The March 29 deadline for Brexit has come and gone. Now, facing an April 12 red line, Britain’s withdrawal from the European Union and the impact on both sides of the Irish border seems as shapeless as the “mists and squalls of Ireland” at the start of the Great War. Several Brexit selections begin this month’s roundup, followed by other news and features.
- Anti-Brexit campaigners protested at six different points of the border between Northern Ireland and Ireland on [March 30], fearing a return of customs checks could risk peace, jobs and their way of life, Reuters reported.
- “It’s a further measure of the Brexiteers’ naïveté that they don’t realize that by forcing Northern Ireland to choose between the United Kingdom and Europe, they may have inadvertently hastened the eventual reunification of Ireland.” Patrick Radden Keefe in The New York Times.
- “Their own culpable ignorance of Northern Ireland will not stop the Brexit zealots from blaming the Irish for the mess. In their eyes, Brexit would always have been a triumph were it not for the crazy complications of John Bull’s Other Island. Fintan O’Toole of The Irish Times, published in The Washington Post.”
Other stories:
- “Everything you need to know about Ireland’s economy” (and aren’t afraid to ask) from the World Economic Forum.
- Conor McGregor, the Ultimate Fighting Championship’s biggest star and one of the world’s highest-paid athletes, is under investigation in Ireland after a woman accused him of sexual assault, several media outlets reported. He was arrested in January but has not been charged. McGregor also announced his U.F.C. retirement, though a spokeswoman said it was unrelated to the investigation.
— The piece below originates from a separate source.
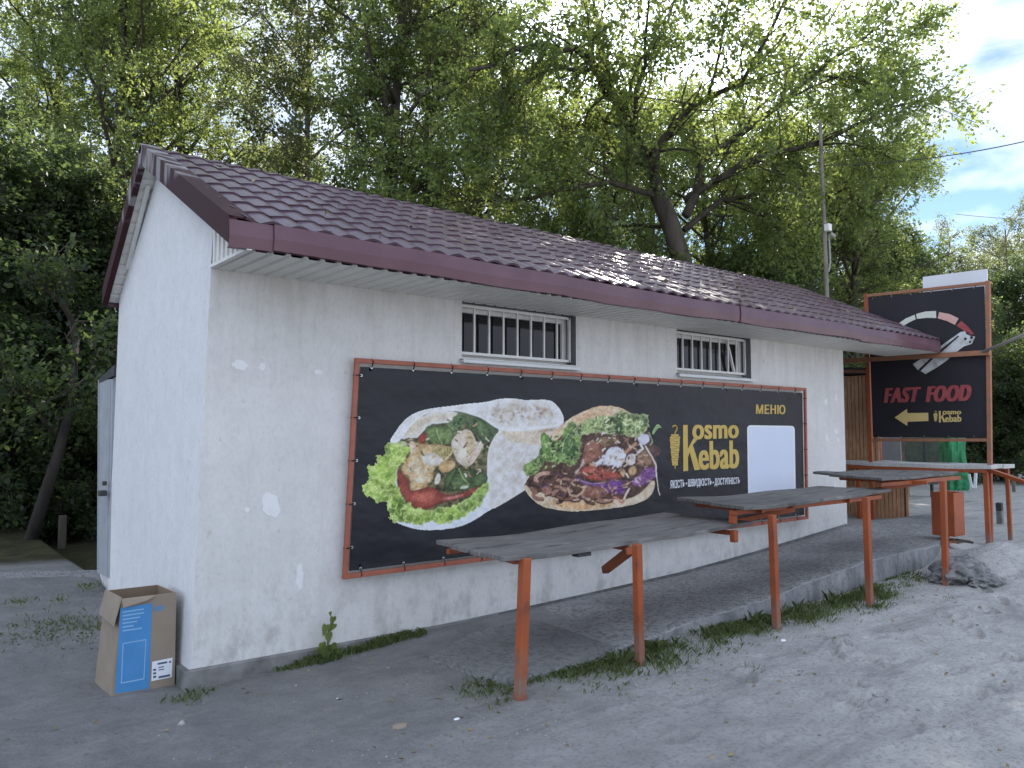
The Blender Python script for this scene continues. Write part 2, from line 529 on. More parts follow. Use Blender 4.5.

- John Walker Lindh, the “American Taliban” militant convicted in 2002 of supporting the terrorist organization, is due to be freed in May … and he’s moving to Ireland. Fox News and other outlets have recently recycled the 2017 Foreign Policy story that Lindh obtained Irish citizenship in 2013 through family’s ancestry.
- Ireland’s Great Hunger Museum on April 11 will celebrate the return of over 50 pieces of art that traveled throughout Ireland in the Coming Home: Art and the Great Hunger exhibition. The touring collection drew more than 100,000 people since last year.